Political Warriors

Can an influx of antiwar, anti-Bush veterans help the Democrats and save America in 2006?

Long wars make for strange situations. When shooting wars, political wars, and culture wars combine, situations can get even stranger.

The last U.S. president to serve six or more years without a major meltdown was Teddy Roosevelt. President George W. Bush’s is well under way. Year Six elections have never been kind to the White House. The Democrats should be drooling.

They are. All over themselves. As The New York Times reported, they’re already bewailing the next batch of “missed opportunities.” Chief among them: 60 or so antiwar and anti-Bush veterans looking for jobs in Congress. Few have been welcomed. Last summer, the party recruited Paul Hackett, a popular Ohio vet, to run for the Senate. Last week, they pressured him to bow out in favor of Rep. Sherrod Brown. When Jim Webb, a Vietnam hero, author, and Reagan administration Navy secretary, announced his Democratic Senate candidacy in Virginia, the party did not respond with fervor. At a February Capitol Hill photo op involving 40 vets, Democratic consultant Michael Duga suggested: “If we get a half-dozen elected, it will be a resounding success.”

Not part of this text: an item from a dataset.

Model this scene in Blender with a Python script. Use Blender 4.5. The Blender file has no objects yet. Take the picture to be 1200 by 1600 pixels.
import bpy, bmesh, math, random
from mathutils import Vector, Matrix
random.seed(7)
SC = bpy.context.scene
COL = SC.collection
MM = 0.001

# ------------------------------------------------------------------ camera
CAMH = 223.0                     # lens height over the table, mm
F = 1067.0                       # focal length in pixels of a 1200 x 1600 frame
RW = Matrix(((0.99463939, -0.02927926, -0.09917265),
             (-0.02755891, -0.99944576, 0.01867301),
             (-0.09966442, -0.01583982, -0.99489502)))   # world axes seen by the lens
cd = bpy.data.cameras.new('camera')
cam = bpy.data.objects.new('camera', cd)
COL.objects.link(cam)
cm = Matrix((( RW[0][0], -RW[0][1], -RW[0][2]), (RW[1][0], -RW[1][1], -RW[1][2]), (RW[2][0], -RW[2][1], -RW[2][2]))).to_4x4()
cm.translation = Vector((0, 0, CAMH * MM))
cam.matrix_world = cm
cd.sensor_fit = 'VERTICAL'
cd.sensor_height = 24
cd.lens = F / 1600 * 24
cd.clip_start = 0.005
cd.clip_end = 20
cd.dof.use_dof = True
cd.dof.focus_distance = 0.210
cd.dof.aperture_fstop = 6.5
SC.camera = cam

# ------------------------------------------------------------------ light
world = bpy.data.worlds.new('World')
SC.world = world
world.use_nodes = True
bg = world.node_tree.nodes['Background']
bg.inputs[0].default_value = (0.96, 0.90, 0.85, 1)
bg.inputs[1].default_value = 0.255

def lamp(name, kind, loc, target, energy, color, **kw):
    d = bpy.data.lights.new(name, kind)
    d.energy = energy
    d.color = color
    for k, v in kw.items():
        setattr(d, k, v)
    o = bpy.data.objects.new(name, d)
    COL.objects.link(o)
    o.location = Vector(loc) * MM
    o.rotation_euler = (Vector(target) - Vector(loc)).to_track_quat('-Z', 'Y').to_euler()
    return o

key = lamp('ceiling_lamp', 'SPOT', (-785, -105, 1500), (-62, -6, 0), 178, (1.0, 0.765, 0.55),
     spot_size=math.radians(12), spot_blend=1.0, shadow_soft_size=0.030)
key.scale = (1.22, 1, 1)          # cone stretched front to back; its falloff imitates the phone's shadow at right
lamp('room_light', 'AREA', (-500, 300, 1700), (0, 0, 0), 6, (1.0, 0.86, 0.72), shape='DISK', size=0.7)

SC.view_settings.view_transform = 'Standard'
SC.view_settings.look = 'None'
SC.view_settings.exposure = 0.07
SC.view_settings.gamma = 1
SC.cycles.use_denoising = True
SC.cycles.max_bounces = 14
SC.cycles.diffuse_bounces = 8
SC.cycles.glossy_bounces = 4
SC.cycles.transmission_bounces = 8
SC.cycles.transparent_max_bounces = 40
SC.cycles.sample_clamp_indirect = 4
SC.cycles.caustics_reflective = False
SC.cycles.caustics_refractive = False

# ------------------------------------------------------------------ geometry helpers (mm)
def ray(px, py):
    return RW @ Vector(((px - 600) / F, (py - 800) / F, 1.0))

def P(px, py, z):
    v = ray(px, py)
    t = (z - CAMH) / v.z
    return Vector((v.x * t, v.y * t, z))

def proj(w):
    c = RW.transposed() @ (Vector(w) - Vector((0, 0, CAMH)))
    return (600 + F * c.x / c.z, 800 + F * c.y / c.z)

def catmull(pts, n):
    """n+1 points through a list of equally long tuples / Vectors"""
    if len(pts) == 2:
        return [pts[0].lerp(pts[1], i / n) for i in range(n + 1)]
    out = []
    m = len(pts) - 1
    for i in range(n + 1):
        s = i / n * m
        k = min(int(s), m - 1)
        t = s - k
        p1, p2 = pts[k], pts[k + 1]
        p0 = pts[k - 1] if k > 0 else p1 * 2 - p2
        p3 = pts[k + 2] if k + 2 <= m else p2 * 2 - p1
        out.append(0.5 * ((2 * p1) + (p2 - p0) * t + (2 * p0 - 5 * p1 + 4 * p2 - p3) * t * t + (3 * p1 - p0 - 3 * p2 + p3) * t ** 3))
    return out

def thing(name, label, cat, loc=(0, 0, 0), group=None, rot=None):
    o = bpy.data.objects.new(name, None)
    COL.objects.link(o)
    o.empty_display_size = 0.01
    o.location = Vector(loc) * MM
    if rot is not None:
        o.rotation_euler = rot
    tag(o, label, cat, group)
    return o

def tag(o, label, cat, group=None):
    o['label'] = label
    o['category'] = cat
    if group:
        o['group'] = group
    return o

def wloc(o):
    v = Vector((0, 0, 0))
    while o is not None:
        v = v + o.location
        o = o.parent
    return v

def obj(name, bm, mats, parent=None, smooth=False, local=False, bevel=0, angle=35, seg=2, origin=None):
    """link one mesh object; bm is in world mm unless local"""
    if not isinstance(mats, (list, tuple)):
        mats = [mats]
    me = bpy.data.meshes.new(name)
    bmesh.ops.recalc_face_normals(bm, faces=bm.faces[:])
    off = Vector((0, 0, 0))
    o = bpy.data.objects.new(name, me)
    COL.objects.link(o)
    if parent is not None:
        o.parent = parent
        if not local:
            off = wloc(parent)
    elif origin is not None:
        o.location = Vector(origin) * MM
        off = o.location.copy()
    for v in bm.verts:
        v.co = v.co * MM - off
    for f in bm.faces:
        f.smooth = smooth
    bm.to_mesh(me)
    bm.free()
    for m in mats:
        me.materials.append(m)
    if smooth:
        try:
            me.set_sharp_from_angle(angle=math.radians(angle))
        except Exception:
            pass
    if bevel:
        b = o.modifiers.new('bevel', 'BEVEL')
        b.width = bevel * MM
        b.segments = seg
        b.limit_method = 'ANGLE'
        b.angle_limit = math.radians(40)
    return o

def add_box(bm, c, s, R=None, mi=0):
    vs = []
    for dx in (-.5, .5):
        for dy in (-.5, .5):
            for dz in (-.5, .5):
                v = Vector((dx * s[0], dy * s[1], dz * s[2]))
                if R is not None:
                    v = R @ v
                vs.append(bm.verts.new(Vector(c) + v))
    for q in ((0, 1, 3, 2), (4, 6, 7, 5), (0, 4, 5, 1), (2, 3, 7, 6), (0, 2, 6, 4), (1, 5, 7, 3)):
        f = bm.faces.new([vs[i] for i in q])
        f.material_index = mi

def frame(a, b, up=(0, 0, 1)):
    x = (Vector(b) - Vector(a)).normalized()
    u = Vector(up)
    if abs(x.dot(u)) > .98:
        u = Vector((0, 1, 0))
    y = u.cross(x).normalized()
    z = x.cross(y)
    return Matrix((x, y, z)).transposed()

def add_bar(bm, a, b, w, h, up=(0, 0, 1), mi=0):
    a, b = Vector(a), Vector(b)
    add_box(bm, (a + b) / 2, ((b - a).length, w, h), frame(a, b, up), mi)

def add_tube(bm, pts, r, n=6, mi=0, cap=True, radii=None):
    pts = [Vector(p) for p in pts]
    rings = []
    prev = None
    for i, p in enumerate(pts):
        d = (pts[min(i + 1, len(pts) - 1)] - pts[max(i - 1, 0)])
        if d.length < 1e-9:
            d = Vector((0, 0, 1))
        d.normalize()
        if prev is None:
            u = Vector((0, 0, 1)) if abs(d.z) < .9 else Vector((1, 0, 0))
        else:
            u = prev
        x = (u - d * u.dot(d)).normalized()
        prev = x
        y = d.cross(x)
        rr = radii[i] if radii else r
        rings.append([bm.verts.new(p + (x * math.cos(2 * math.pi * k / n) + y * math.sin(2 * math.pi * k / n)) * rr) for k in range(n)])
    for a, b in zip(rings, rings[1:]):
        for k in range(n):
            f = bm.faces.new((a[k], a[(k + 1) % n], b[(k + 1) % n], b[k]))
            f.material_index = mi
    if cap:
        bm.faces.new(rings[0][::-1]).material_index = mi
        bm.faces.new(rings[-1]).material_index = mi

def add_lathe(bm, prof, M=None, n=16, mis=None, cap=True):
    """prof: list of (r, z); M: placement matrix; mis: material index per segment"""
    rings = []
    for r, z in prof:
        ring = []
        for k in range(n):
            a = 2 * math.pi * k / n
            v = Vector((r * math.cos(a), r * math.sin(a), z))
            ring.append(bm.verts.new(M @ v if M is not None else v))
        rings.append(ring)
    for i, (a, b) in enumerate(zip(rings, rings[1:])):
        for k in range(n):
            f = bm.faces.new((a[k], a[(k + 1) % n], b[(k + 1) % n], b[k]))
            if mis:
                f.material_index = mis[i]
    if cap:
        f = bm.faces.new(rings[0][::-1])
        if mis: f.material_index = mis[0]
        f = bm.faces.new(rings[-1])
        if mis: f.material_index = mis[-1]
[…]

They know it. They’re getting organized, into groups such as the Iraq and Afghan Veterans of America PAC (iavapac.org), a Wesley Clark creation, and the “Band of Brothers” (fightingdems.america-patriots.com). They’ll have to. Few have political experience or fame. They’re counting on group stature for credibility.

What the vets offer the Democrats is far from clear. Running against the chickenhawks who sent them to war may feel good, but it doth not a platform make. And veterans must demonstrate their ability to attract disgusted mainstream conservatives: a potentially decisive constituency who, so far, the Democratic Party has resolutely refused to entice.

The vets could bring them in, provided they do three things.

First, they must explain why they’ve taken this military stance. It’s not just the Iraq mess. Nor is it the fact that the Bush oligarchy and the MICE, the Military-Industrial- Congressional Empire, continue to squander billions. It’s that the administration, for all its syrupy rhetoric about the troops, has deliberately decided to write off the human component of the military.

After 9/11, Bush told America, “Go shopping.” We did. Four years later, the Pentagon and the administration concluded that the American people will not provide sufficient men and women to fight what the new Quadrennial Defense Review decrees “the long war” against terrorism. Call it lethargy, cynicism, a reasoned judgment on the war, or all three. The people have not engaged.

Now the military’s paying for it. The forces should be expanding for the post-Iraq/post-Katrina world. They can’t, at least not without a draft that the Army (unwilling to do any more Iraqs) resolutely and correctly opposes. So the Navy and Air Force are letting people go, while the Army has reduced its expansion plans to meaninglessness. The present force is expendable, to be worked to exhaustion and, from time to time, killed.

Thus the vets’ fundamental defense gripe: They just don’t matter to the people who sent them to war, and who are trashing the military now. And millions of mainstream conservatives share this sense that, to the administration and the Republican Party, they don’t matter much, either. They can be taken for granted. At least, so long as the Democrats remain the inept, self-obsessed opponents they are.

But it’s not enough to mobilize resentment. Vets must get serious about a package of issues that includes everything from climate change to border control, from outsourcing to entitlements. In any battle, the heroes are self-selecting. If they cannot select themselves for the kind of political heroism that tells it like it is, they offer nothing.

But their most important potential contribution may come, in Lionel Trilling’s phrase, at “the bloody crossroads” where politics and culture meet. Whatever their excesses, the Culture Wars of the ’60s to ’90s were about making room in America for everyone, about making America something that we all do together. Now a cultural conservatism of arrogance, fundamentalism, intolerance, and messianic self-delusion seeks to “take back the country,” as though it were theirs to take back. Sadly but understandably, much of the left remains mired in those struggles. They’re unwilling or unable to accept that they’ve won, or that the stridency and divisiveness that once worked no longer avail against the current threat. The MoveOn crowd, the hard-left ideologues, the professional Culture Warriors, will not yield happily to an influx of vets and former Republicans, and may indeed be willing to lose an election or two more, in order to maintain business as usual. But it would be wrong for the vets to demean or dismiss them, or to indulge the thin-skinned defensiveness that military people in politics too often exude. Better, as that great American thinker Rodney King once suggested, to just “get along.”

In the end, the 2006 election will be about more than a possible return to split government. It will be about whether new alliances and alignments can form, about all kinds of people casting off all kinds of worn-out predilections, prejudices, and superannuated strategies and tactics. It will be about how many new votes the Democrats can muster in 2006 and how many new voters they can enroll for 2008. In this effort, the Democratic Party establishment would do well to heed Ike’s warning that “You can’t face the future by marching backwards into the past.”